El capítulo 12 del Apocalipsis, bajo la figura del “hijo varón” elevado al cielo, presenta en una sola vez, y como un único acontecimiento, la ascensión del Señor Jesús y el arrebatamiento de la Iglesia, “la cual es su cuerpo, la plenitud de Aquel que todo lo llena en todo” (Efesios 1:23). Vemos en figura y reunidos como en un cuadro, el nacimiento del Salvador (Mateo 2), su ascensión al cielo (Hechos l), su venida en busca de su Iglesia (1 Tesalonicenses 4), y la elevación de ésta para reinar con él (comparar Apocalipsis 2:27 y 12:5, con Salmo 2:7 a 9); pues en ese sentido la Iglesia es parte de Cristo, “una sola carne”; es el gran “misterio” del que habla el apóstol en el capítulo 5 de la epístola a los Efesios. El Apocalipsis no repite esos detalles que son de un valor inestimable para nuestras almas, pero presenta los hechos que son la necesaria consecuencia de aquéllos, y todo en vista de la realización de las profecías que conciernen especialmente al pueblo judío. El arrebatamiento de la Iglesia será un momento de crisis para la tierra, el último acto de los divinos proyectos de gracia que caracterizan ese día de salvación; él quitará todo obstáculo a la manifestación del Anticristo, el hombre de pecado, y permitirá que los juicios anunciados caigan sobre la cristiandad corrompida y sobre la nación judía incrédula. Dios volverá a reanudar, no obstante, sus relaciones con Israel sobre la base del nuevo pacto, y obrará con potestad para la manifestación de aquellos que fortificándose en la fe de los padres, esperan conseguir las cosas gloriosas que les han sido prometidas (Hechos 26:6-7). Éstos, o al menos todos aquellos de entre ellos que escapen a las persecuciones que harán estragos bajo el reinado del Anticristo, formarán el núcleo de la nación destinada a las bendiciones mileniales; alrededor de ellos se agruparán, bajo el cetro del Mesías, las diez tribus de Israel vueltas a encontrar por los fieles cuidados de Dios. Y, por ellos sin duda, el conocimiento de Jehová será propagado en la tierra, liberada en lo sucesivo de los horrores de la guerra.
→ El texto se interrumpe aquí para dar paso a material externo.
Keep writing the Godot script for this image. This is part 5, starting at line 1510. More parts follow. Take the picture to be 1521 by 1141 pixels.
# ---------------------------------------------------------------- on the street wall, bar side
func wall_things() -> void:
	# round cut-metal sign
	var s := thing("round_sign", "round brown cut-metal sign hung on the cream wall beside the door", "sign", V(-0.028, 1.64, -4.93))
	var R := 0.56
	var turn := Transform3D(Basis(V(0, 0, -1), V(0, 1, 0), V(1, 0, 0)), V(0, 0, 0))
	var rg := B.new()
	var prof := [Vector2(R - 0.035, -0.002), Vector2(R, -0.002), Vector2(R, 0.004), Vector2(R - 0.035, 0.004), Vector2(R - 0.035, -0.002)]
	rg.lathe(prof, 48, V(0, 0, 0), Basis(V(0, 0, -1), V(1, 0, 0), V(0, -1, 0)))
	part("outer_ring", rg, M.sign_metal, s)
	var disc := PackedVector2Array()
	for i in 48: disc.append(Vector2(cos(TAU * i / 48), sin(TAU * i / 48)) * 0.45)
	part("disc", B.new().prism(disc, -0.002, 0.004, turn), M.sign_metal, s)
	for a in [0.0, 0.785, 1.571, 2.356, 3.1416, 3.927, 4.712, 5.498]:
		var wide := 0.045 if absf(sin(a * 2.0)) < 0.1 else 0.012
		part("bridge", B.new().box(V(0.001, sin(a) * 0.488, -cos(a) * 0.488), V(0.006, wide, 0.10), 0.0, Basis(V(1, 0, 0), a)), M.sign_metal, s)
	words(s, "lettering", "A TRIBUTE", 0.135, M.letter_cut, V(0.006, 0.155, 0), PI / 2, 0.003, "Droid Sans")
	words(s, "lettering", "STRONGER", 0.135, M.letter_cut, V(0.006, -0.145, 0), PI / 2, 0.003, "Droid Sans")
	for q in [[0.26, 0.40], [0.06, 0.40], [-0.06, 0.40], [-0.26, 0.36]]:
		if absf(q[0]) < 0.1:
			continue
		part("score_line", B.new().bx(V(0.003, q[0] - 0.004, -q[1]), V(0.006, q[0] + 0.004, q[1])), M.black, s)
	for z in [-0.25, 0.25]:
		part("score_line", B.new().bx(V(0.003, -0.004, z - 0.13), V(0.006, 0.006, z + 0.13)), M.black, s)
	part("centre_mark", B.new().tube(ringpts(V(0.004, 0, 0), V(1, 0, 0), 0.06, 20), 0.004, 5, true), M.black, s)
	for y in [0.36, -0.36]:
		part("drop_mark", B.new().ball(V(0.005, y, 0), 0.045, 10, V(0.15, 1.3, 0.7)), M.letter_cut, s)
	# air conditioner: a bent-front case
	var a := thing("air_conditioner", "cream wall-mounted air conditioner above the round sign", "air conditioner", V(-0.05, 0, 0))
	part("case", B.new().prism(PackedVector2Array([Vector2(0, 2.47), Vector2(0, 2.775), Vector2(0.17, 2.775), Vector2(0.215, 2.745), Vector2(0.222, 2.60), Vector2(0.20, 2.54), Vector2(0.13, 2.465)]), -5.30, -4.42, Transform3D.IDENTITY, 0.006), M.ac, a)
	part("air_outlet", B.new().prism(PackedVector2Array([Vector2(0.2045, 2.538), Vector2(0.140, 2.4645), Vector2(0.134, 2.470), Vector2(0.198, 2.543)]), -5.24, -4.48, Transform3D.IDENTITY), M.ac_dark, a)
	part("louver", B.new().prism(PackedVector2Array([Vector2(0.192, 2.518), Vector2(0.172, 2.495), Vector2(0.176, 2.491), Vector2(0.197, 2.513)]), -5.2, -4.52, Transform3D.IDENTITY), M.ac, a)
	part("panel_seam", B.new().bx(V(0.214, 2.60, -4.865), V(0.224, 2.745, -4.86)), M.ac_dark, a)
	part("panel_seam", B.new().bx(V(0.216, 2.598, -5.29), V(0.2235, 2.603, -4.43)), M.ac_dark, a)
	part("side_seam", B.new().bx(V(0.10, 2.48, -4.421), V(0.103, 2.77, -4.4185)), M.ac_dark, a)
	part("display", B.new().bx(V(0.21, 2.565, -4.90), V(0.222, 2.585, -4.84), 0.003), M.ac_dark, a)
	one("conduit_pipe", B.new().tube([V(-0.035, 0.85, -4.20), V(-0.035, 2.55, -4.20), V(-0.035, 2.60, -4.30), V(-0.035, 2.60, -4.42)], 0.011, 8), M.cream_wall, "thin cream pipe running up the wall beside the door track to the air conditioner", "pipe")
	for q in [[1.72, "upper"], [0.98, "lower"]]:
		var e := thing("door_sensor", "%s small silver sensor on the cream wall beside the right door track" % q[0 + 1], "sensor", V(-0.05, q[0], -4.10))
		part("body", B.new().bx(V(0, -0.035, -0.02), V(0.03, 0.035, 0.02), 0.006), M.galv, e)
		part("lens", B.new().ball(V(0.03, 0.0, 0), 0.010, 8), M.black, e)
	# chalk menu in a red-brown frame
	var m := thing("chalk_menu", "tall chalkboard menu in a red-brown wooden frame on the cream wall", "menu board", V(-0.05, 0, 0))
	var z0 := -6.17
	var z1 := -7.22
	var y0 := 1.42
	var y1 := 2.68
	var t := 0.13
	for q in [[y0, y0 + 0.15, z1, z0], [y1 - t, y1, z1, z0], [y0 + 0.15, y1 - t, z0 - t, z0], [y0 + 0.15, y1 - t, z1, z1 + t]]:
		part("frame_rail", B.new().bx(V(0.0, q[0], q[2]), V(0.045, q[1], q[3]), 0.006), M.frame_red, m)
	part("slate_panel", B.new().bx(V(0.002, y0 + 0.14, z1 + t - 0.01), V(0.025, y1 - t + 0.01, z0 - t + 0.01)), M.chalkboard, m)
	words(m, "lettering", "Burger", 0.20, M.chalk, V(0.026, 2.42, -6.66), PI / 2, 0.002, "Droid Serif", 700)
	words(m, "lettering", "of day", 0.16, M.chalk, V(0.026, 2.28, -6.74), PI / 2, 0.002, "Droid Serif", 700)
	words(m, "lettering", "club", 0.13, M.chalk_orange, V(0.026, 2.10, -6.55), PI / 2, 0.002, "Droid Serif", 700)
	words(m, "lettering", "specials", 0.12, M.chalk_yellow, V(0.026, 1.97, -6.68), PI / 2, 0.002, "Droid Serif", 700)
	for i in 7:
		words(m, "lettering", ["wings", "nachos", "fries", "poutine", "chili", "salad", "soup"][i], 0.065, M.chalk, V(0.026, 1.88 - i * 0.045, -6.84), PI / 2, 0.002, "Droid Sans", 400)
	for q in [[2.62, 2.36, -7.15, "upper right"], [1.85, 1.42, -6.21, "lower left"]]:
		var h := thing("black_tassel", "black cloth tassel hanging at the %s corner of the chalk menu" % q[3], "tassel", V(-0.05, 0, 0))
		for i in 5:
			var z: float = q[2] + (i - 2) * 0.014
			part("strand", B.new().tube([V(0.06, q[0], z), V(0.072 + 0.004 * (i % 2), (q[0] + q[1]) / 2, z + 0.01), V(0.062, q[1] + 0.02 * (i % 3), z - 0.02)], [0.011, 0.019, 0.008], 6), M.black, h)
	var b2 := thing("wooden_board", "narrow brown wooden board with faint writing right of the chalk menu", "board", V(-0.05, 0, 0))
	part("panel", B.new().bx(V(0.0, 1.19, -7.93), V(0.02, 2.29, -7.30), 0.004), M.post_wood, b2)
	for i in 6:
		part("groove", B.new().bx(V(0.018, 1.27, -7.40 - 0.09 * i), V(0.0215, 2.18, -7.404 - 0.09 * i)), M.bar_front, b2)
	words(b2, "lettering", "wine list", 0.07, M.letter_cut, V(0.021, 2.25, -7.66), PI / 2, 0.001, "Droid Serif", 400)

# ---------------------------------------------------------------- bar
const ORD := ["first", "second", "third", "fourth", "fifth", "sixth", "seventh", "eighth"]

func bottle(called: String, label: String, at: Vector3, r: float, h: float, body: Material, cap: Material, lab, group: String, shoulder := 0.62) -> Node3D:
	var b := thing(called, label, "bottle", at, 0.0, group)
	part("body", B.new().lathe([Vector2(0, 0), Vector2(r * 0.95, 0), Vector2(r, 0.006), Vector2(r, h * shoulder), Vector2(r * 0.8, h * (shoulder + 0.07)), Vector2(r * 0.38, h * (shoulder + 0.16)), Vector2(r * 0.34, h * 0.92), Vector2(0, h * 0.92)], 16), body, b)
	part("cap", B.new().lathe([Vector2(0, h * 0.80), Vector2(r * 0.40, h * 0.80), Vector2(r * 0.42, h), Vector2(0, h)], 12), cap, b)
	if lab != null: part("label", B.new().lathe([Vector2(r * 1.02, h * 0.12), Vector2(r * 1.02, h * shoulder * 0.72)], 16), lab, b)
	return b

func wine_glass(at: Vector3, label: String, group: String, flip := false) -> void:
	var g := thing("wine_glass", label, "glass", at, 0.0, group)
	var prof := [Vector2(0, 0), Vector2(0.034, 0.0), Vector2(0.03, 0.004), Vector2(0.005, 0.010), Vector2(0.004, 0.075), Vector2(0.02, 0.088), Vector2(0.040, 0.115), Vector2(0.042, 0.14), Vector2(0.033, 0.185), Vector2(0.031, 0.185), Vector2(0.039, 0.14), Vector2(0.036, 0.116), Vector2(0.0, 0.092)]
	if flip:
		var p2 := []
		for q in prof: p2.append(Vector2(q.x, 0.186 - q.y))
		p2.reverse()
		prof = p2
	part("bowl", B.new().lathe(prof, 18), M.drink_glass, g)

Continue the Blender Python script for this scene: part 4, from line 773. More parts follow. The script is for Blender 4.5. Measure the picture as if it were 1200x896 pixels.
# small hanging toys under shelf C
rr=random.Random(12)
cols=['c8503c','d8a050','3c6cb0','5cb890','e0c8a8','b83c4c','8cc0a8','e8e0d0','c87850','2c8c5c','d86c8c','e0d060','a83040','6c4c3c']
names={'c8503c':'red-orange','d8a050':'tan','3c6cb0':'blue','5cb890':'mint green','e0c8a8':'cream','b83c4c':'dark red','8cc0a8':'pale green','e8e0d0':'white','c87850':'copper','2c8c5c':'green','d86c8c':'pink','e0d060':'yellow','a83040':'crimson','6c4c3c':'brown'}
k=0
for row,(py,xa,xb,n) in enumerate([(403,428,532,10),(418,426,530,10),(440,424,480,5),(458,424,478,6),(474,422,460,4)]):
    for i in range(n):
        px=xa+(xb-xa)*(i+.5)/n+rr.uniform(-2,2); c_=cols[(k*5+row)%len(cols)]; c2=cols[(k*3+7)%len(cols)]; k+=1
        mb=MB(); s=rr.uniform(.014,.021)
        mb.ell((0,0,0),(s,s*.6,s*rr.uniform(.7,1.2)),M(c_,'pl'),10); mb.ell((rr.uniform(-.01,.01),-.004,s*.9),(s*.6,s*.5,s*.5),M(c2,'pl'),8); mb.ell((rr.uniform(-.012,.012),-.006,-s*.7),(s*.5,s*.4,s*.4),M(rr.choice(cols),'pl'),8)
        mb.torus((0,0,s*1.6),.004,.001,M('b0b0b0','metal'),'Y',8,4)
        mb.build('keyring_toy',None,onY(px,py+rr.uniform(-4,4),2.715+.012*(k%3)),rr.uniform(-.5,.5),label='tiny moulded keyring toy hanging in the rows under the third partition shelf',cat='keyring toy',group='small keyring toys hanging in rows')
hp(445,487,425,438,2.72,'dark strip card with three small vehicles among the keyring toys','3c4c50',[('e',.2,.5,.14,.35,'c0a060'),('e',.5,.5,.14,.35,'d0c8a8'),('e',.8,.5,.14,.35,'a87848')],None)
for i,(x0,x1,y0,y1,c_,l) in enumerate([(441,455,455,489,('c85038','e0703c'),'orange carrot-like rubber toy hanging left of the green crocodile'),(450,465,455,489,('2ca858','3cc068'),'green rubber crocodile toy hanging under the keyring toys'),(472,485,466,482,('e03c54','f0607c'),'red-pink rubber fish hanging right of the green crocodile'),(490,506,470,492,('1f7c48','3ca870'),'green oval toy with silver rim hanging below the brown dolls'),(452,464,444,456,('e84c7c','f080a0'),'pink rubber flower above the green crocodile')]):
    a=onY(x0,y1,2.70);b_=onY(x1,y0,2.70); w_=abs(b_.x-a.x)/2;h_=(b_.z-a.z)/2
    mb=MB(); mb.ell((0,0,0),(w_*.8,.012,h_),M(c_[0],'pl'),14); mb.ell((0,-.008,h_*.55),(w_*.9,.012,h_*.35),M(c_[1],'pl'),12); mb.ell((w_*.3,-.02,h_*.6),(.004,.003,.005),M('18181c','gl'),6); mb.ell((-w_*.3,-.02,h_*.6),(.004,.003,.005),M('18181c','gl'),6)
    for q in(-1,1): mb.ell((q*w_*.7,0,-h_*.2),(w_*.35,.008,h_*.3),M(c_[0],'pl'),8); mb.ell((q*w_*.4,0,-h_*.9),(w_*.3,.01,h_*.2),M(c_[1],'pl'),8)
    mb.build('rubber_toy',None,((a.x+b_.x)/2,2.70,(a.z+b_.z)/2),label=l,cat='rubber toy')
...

Muchos pasajes parecen demostrar que, durante el reinado del Señor, el pueblo de Jehová no conocerá la muerte, a condición, sin embargo, de serle fiel; pues está escrito que los impíos serán destruidos en el país cada mañana (Salmo 101:8); es decir, que el mal será castigado tan pronto como se manifieste. Debemos recordar que el reinado del Mesías será el continuo ejercicio del juicio y de la justicia según Dios, pero entonces no habrá la impulsión al mal que existe actualmente, pues Satanás estará atado (Apocalipsis 20:2). Al principio del milenio, todo el pueblo de Israel conocerá al Señor (Jeremías 31:34) después de haber pasado por profundos ejercicios de corazón (Zacarías 12:10-14; 13:1-2). Falta por saber qué será de aquellos que nazcan en medio de todas las bendiciones y de la gloria del reinado y que tendrán dificultad para darse cuenta de la corrupción del corazón del hombre que no tarda en manifestarse a partir del momento en que se presenta la ocasión favorable. Sea como fuere, es muy evidente que Satanás encontrará muchos corazones insumisos a Dios, y conseguirá reunir las naciones que están en los extremos de la tierra para un combate último contra Dios y contra los santos (Apocalipsis 20:7-10). Tal será la prueba final del corazón humano, cuyo estado irremediable ya ha sido demostrado bajo la ley y durante la predicación actual del Evangelio de la gracia. Dios solo, por su intervención directa, puede quebrantarlo y operar el nuevo nacimiento.